… is from page 120 of the third edition (2015) of my colleagues Tyler Cowen’s and Alex Tabarrok’s microeconomics textbook, Modern Principles: Microeconomics:
How is order produced from freedom of choice? That is a scientific mystery, and prices are the biggest clue to the solution. Prices do much more than tell people how much they must shell out for a burger and fries. Prices are incentives, prices are signals, prices are predictions…. A price is a signal wrapped up in an incentive.
People who advocate government controls on prices (such as rent-control and minimum wages) – and controls on activities (such as speculation) that cause prices to more accurately reflect underlying economic realities – do not understand the reality that Tyler and Alex point out. Such advocates of price controls think that, because they do not like the information that prices convey, they can change the underlying economic reality by forcing prices to lie about that reality.
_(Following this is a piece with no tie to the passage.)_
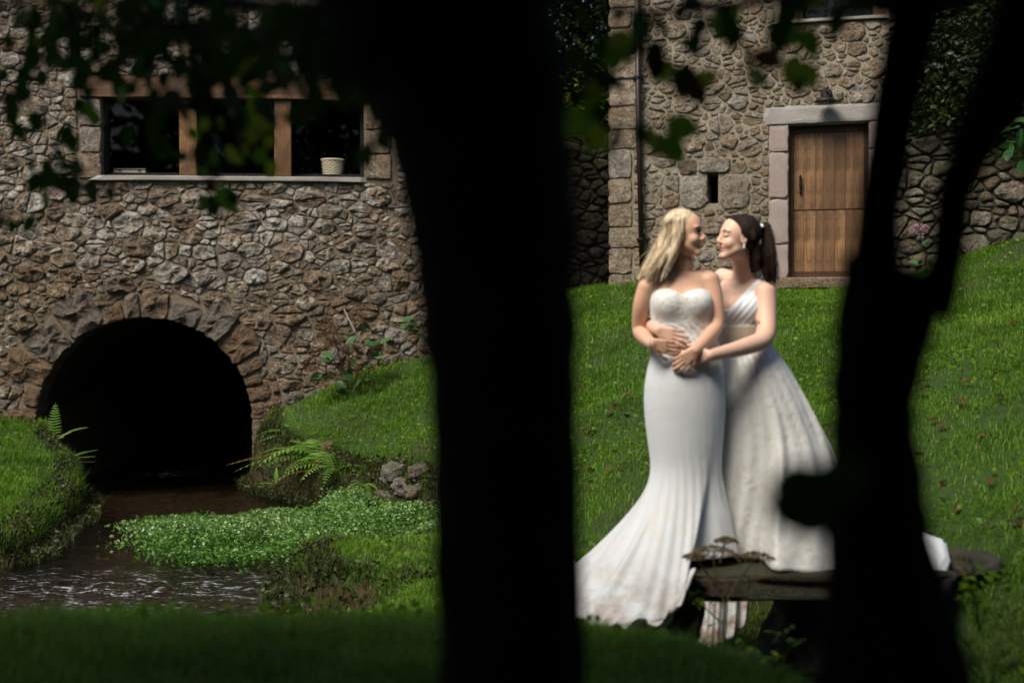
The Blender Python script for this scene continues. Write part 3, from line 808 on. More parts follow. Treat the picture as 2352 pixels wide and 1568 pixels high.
me = mesh_from(bk[1], bk[2], False); fattr(me, "rnd", [.5] * len(bk[1])); obj("door_lintel", me, M['grey_granite'], house, bk[3])
put_stones(rng, house, js, M['pink_granite'], "jamb_block")
holes = [[(r_[0], r_[2]), (r_[0], r_[3]), (r_[1], r_[3]), (r_[1], r_[2])] for r_ in (door_r, slot, upw)]
wall_sheet("wall", [(u_c + .01, HZ0), (HW1 + .02, HZ0), (HW1 + .02, HZ1), (u_c + .01, HZ1)], holes, 0.0, M['mortar_house'], house, .45)
mb = MB()
mb.box((u_c + .215, 2.6, (HZ0 + HZ1) / 2), (.4, 4.2, HZ1 - HZ0)); mb.box((HW1 - .2, 2.6, (HZ0 + HZ1) / 2), (.4, 4.2, HZ1 - HZ0)); mb.box(((u_c + HW1) / 2, 4.9, (HZ0 + HZ1) / 2), (HW1 - u_c, .35, HZ1 - HZ0))
mb.build("side_wall", M['mortar_house'], house)
mb = MB(); mb.add([(u_c - .3, -.5, HZ1 - .1), (HW1 + .3, -.5, HZ1 - .1), (HW1 + .3, 5.5, HZ1 - .1), (u_c - .3, 5.5, HZ1 - .1), (u_c - .3, 2.5, HZ1 + 1.5), (HW1 + .3, 2.5, HZ1 + 1.5)], [(0, 1, 5, 4), (2, 3, 4, 5), (0, 4, 3), (1, 2, 5), (0, 3, 2, 1)])
mb.build("roof", M['stone_dark'], house)
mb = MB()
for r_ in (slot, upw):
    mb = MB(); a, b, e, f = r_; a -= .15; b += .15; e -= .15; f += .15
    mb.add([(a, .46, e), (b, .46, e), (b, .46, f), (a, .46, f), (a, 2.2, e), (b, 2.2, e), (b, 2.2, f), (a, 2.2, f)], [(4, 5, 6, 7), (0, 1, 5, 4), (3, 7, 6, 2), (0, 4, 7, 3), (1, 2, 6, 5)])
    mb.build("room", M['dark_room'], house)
# threshold and plinth
bk = block(rng, door_r[0] - .35, door_r[1] + .3, door_r[2] - .16, door_r[2] - .002, .14, .3, .02, .04, .006, 24)
me = mesh_from(bk[1], bk[2], False); fattr(me, "rnd", [.35] * len(bk[1])); obj("threshold_stone", me, M['stone_house'], house, bk[3])
# the plank door, in two halves
dw = door_r[1] - door_r[0]; fw = .055
mb = MB(); y_ = .17
mb.box((door_r[0] + fw / 2, y_, (door_r[2] + door_r[3]) / 2), (fw, .1, door_r[3] - door_r[2])); mb.box((door_r[1] - fw / 2, y_, (door_r[2] + door_r[3]) / 2), (fw, .1, door_r[3] - door_r[2]))
mb.box(((door_r[0] + door_r[1]) / 2, y_, door_r[3] - .045), (dw - 2 * fw, .1, .09)); mb.box(((door_r[0] + door_r[1]) / 2, y_, door_r[2] + .035), (dw - 2 * fw, .1, .07)); mb.box(((door_r[0] + door_r[1]) / 2, y_ + .06, (door_r[2] + door_r[3]) / 2), (dw, .03, door_r[3] - door_r[2]))
door = mb.build("door", M['door_frame'], house)
zs = hu(1850, 481)[1]; x = door_r[0] + fw + .004; xr = door_r[1] - fw - .004; npk = 7
for lo, hi in ((door_r[2] + .075, zs - .008), (zs + .008, door_r[3] - .095)):
    xx = x
    for i in range(npk):
        w = (xr - x) / npk * (1 + .25 * math.sin(i * 2.3)) if i < npk - 1 else xr - xx
        vs, fs = wobble_box((0, 0, 0), (w - .004, .04, hi - lo), 0, 1, 1, 2)
        me = mesh_from(vs, fs); fattr(me, "rnd", [rng.random()] * len(vs)); obj("plank", me, M['door_wood'], door, (xx + w / 2, y_ - .015 + rng.uniform(-.002, .002), (lo + hi) / 2)); xx += w
hp = hu(1837, 440); mb = MB()
mb.tube([(hp[0], y_ - .045, hp[1] - .02), (hp[0], y_ - .08, hp[1]), (hp[0], y_ - .085, hp[1] + .1), (hp[0], y_ - .08, hp[1] + .2), (hp[0], y_ - .045, hp[1] + .22)], [.01, .014, .018, .014, .01], 8)
mb.box((hp[0], y_ - .04, hp[1] + .1), (.03, .012, .22)); mb.build("handle", M['iron'], door)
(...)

A well-meaning advocate of minimum-wage legislation, for example, understandably laments that some workers’ hourly wages are much lower than what that advocate would like those wages to be. But then this advocate (who, it pains me to say, is sometimes a credentialed economist) reveals his or her failure to truly grasp the role of prices by demanding that the price give a false report about the underlying reality. The minimum-wage advocate believes that changing what the wage reports about the underlying economic reality is sufficient to change the underlying reality in just the way that this advocate desires.
It’s as if a newspaper editor, distraught at a report written by reporter Smith of a gruesome murder, orders reporter Smith to change his report to read that the victims were only slapped around a bit rather than murdered. No one this side of sanity would suppose that changing the wording of the newspaper report would miraculously bring the murder victims back to life. Yet many people, otherwise sane, believe that a government policy of forcing wages and prices to report realities different from what those realities actually are miraculously changes reality for the better.
And note: the monopsony story that the more-sophisticated advocates of minimum wages strain to use to justify their policy of forcing wages to lie about reality does not escape the above criticism. If wages for many workers don’t currently reflect those workers’ marginal productivities, these currently too-low wages themselves are both market signals and incentives: they reveal profit opportunities that either existing or new employers can exploit, and will exploit absent government-erected barriers to doing so.